--- begin Information shown ---

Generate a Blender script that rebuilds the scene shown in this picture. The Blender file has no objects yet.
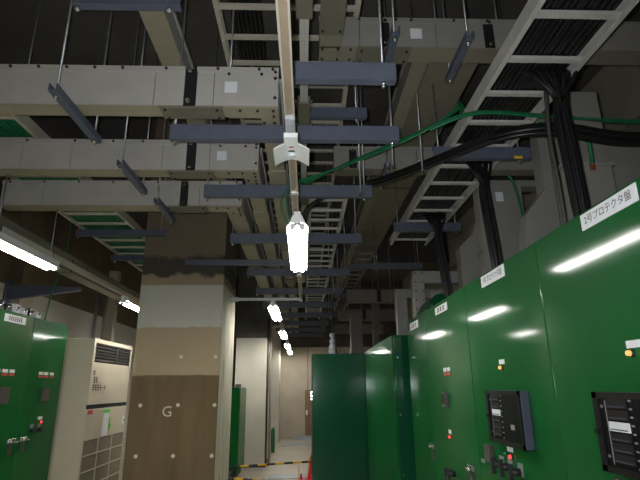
import bpy, bmesh, math, random
from mathutils import Vector, Matrix
random.seed(7)
S = bpy.context.scene
COL = S.collection

# ------------------------------------------------------------------ camera, world, exposure
def set_camera(pitch, yaw, roll, f_px, height):
    P, Y, R = map(math.radians, (pitch, yaw, roll))
    f = Vector((math.sin(Y)*math.cos(P), math.cos(Y)*math.cos(P), math.sin(P)))
    r = Vector((math.cos(Y), -math.sin(Y), 0)); u = r.cross(f)
    r2 = r*math.cos(R) - u*math.sin(R); u2 = u*math.cos(R) + r*math.sin(R)
    cd = bpy.data.cameras.new('camera'); co = bpy.data.objects.new('camera', cd); COL.objects.link(co)
    m = Matrix((r2, u2, -f)).transposed().to_4x4(); m.translation = Vector((0, 0, height))
    co.matrix_world = m
    cd.sensor_width = 36; cd.lens = f_px*36/640; cd.clip_start = .05
    S.camera = co
set_camera(16.62, 2.02, 0.5, 492, 1.55)
w = bpy.data.worlds.new('world'); S.world = w; w.use_nodes = True
w.node_tree.nodes['Background'].inputs[0].default_value = (.55, .6, .7, 1)
w.node_tree.nodes['Background'].inputs[1].default_value = .02
S.view_settings.view_transform = 'Standard'; S.view_settings.look = 'None'
S.view_settings.gamma = 1; S.view_settings.use_curve_mapping = False
S.view_settings.exposure = 0.0
TUBE_STRENGTH = 50.0
# the photograph was taken with the camera's own small flash
fd = bpy.data.lights.new('camera_flash', 'SPOT'); fd.energy = 195; fd.color = (.90, .95, 1); fd.shadow_soft_size = .015
fd.spot_size = math.radians(114); fd.spot_blend = 1.0
fo = bpy.data.objects.new('camera_flash', fd); COL.objects.link(fo)
fo.matrix_world = Matrix.Translation((-.04, .02, 1.59)) @ S.camera.matrix_world.to_3x3().to_4x4()

# ------------------------------------------------------------------ materials
def mat(name, col, rough=.6, metal=0, coat=0, coat_rough=.1, noise=0, nscale=8, bump=0, bscale=60, spec=.5, stretch=None, detail=4):
    m = bpy.data.materials.new(name); m.use_nodes = True
    nt = m.node_tree; b = nt.nodes['Principled BSDF']
    b.inputs['Base Color'].default_value = (*col, 1); b.inputs['Roughness'].default_value = rough
    b.inputs['Metallic'].default_value = metal; b.inputs['Coat Weight'].default_value = coat
    b.inputs['Coat Roughness'].default_value = coat_rough; b.inputs['Specular IOR Level'].default_value = spec
    if noise or bump:
        tc = nt.nodes.new('ShaderNodeTexCoord'); src = tc.outputs['Object']
        if stretch:
            mp = nt.nodes.new('ShaderNodeMapping'); mp.inputs['Scale'].default_value = stretch
            nt.links.new(src, mp.inputs[0]); src = mp.outputs[0]
    if noise:
        n = nt.nodes.new('ShaderNodeTexNoise'); n.inputs['Scale'].default_value = nscale; n.inputs['Detail'].default_value = detail
        nt.links.new(src, n.inputs['Vector'])
        r = nt.nodes.new('ShaderNodeValToRGB')
        r.color_ramp.elements[0].position = .3; r.color_ramp.elements[1].position = .7
        r.color_ramp.elements[0].color = (*[c*(1-noise) for c in col], 1)
        r.color_ramp.elements[1].color = (*[min(1, c*(1+noise*.7)) for c in col], 1)
        nt.links.new(n.outputs[0], r.inputs[0]); nt.links.new(r.outputs[0], b.inputs['Base Color'])
    if bump:
        n = nt.nodes.new('ShaderNodeTexNoise'); n.inputs['Scale'].default_value = bscale
        nt.links.new(src, n.inputs['Vector'])
        bp = nt.nodes.new('ShaderNodeBump'); bp.inputs['Strength'].default_value = bump; bp.inputs['Distance'].default_value = .01
        nt.links.new(n.outputs[0], bp.inputs['Height']); nt.links.new(bp.outputs[0], b.inputs['Normal'])
    return m
def emit(name, col, s):
    m = mat(name, col); b = m.node_tree.nodes['Principled BSDF']
    b.inputs['Emission Color'].default_value = (*col, 1); b.inputs['Emission Strength'].default_value = s
    return m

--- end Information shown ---

### Task brief
Return the material line for line, from its beginning to the line that contains "COL = S.collection", with the pictures left out.

### Result for this task
Generate a Blender script that rebuilds the scene shown in this picture. The Blender file has no objects yet.
import bpy, bmesh, math, random
from mathutils import Vector, Matrix
random.seed(7)
S = bpy.context.scene
COL = S.collection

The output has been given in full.